With such woeful anchoring on the aspect of notice, being granted with an opportunity of being heard is a mirage for most persons being detained. Almost always the first hearing is a washout since the lawyer has no idea of the case, and getting a hold of the documents will take a few days. At this point, the degree of protection that the law offers to your personal liberty becomes directly proportional to the money that you are willing to pay to lawyers who can secure that liberty. It is settled transformation which, sadly, leaves the vast majority behind. 

Which then brings us to the worst placed facet of the lot - adjudication itself on issues of bail and remand. There are, again, two parts to this. Firstly, there is the content of decision-making, which takes us back to the outcome. In not having guidelines on how courts ought to exercise their discretion on bail and custody, the result is that courts are free to conduct almost any kind of reasoning so long as it fits the remarkably featherlight and self-justificatory standard of exercising judicial discretion 'judiciously'. Secondly, there is the process of decision-making — how many hearings, what all has to be seen / looked at, who all have to be heard, what all must be recorded in the order, etc? 

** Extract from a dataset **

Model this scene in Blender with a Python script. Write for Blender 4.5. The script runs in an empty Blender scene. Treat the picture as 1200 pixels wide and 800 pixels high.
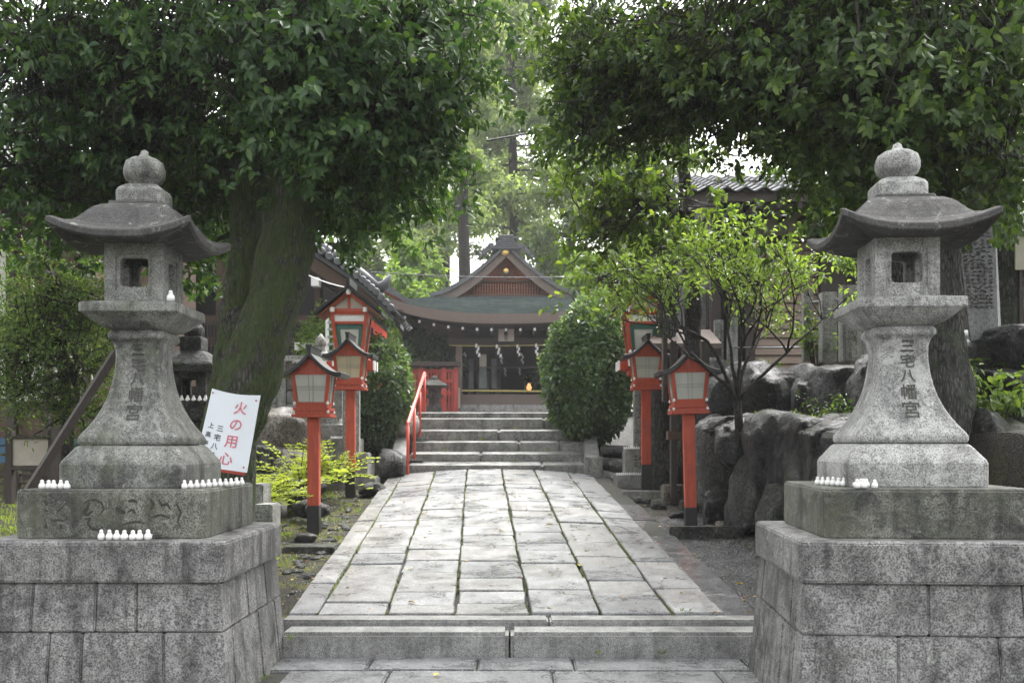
import bpy, bmesh, math, random
import numpy as np
from mathutils import Vector, Matrix, noise

# ------------------------------------------------------------------ camera, world, light
SC = bpy.context.scene
COL = SC.collection
F = 1170.0            # focal length in photo pixels (1200 wide)
ZC = 1.27             # eye height above the lower pavement
cam_d = bpy.data.cameras.new("camera")
cam = bpy.data.objects.new("camera", cam_d); COL.objects.link(cam)
cam.location = (0, 0, ZC); cam.rotation_euler = (math.radians(90), 0, 0)
cam_d.sensor_width = 36.0; cam_d.lens = 36.0 * F / 1200.0
cam_d.shift_y = 0.1
cam_d.clip_end = 1000; cam_d.clip_start = 0.05
cam_d.dof.use_dof = True; cam_d.dof.focus_distance = 6.5; cam_d.dof.aperture_fstop = 6.3
SC.camera = cam
W_ = bpy.data.worlds.new("World"); SC.world = W_; W_.use_nodes = True
wn = W_.node_tree; bg = wn.nodes['Background']
sky = wn.nodes.new('ShaderNodeTexSky'); sky.sky_type = 'NISHITA'; sky.sun_disc = False
SUN_EL, SUN_AZ = math.radians(58), math.radians(25)
sky.sun_elevation = SUN_EL; sky.sun_rotation = SUN_AZ
sky.air_density = 1.2; sky.dust_density = 5.0; sky.ozone_density = 1.0
hs = wn.nodes.new('ShaderNodeHueSaturation'); hs.inputs['Saturation'].default_value = 0.12
wn.links.new(sky.outputs[0], hs.inputs['Color']); wn.links.new(hs.outputs[0], bg.inputs['Color'])
bg.inputs['Strength'].default_value = 0.15
sun_d = bpy.data.lights.new("sun", 'SUN'); sun_d.energy = 1.2; sun_d.angle = math.radians(60)
sun_d.color = (1.0, 0.97, 0.92)
sun = bpy.data.objects.new("sun", sun_d); COL.objects.link(sun)
# sun direction: azimuth measured from +Y towards +X, high behind the shrine, over the right
sv = Vector((math.sin(SUN_AZ) * math.cos(SUN_EL), math.cos(SUN_AZ) * math.cos(SUN_EL), math.sin(SUN_EL)))
sun.rotation_euler = sv.to_track_quat('Z', 'Y').to_euler(); sun.location = sv * 60
SC.view_settings.view_transform = 'Standard'; SC.view_settings.look = 'None'
SC.view_settings.exposure = 2.15; SC.view_settings.gamma = 1.0
SC.render.engine = 'CYCLES'
try:
    SC.cycles.max_bounces = 6; SC.cycles.transparent_max_bounces = 6
    SC.cycles.diffuse_bounces = 3; SC.cycles.glossy_bounces = 2; SC.cycles.transmission_bounces = 3
    SC.cycles.volume_bounces = 0
except Exception: pass

HAZE = .0011
random.seed(7); RNG = np.random.default_rng(11)
U = random.uniform
def at(px, py, Z):
    """point at distance Z seen at photo position px, py"""
    return Vector(((px - 600.0) * Z / F, Z, ZC + (520.0 - py) * Z / F))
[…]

Somehow, there is even greater flux on this aspect. A bail application may be decided now, or may be listed four months later, and may not be heard on that day citing some administrative difficulty and then be taken up two weeks later. Or a judge may simply conduct a remand hearing at his house in the morning after counsel having ten minutes notice. A court may agree to look at the documents filed by an accused, or may not, or may look at material filed by the prosecution without showing anything to the accused. A victim may be heard, or may not unless the statute prescribes otherwise, or may only be allowed to file written objections. A judge may pass a two paragraph order, or a two page order, but may not share it with the accused until after a few days due to logistical difficulties. Where the judge grants bail there may be conditions, or may not, or the same kind of cases may have different conditions, or different accused in the same case may have different conditions without any explanation. Literally, anything goes.

When we think about the need for a bail law, the conversation naturally glides towards the debates on the matter of outcomes since that is what grabs most public attention. The real need for having such a law is arguably elsewhere, in making the process of bail adjudication fairer for all parties involved. It would be a huge step in stemming the growth of this jurisprudence of apology, and reinforcing a rules-based ordering of personal liberty, victim's rights, and investigative prerogatives of the state. 

Considering that undertrial prisoner population today stands at a jaw-dropping national average of more than 75% of total prison population, there is no other legal reform requiring more attention. It needs work, yes, and it will not brook an easy solution such as simply releasing first-time offenders early. Whichever parliament, or Court for that matter, commits itself to the task, ensures that India's criminal justice system takes a step back from the abyss into which it has been staring for some time now.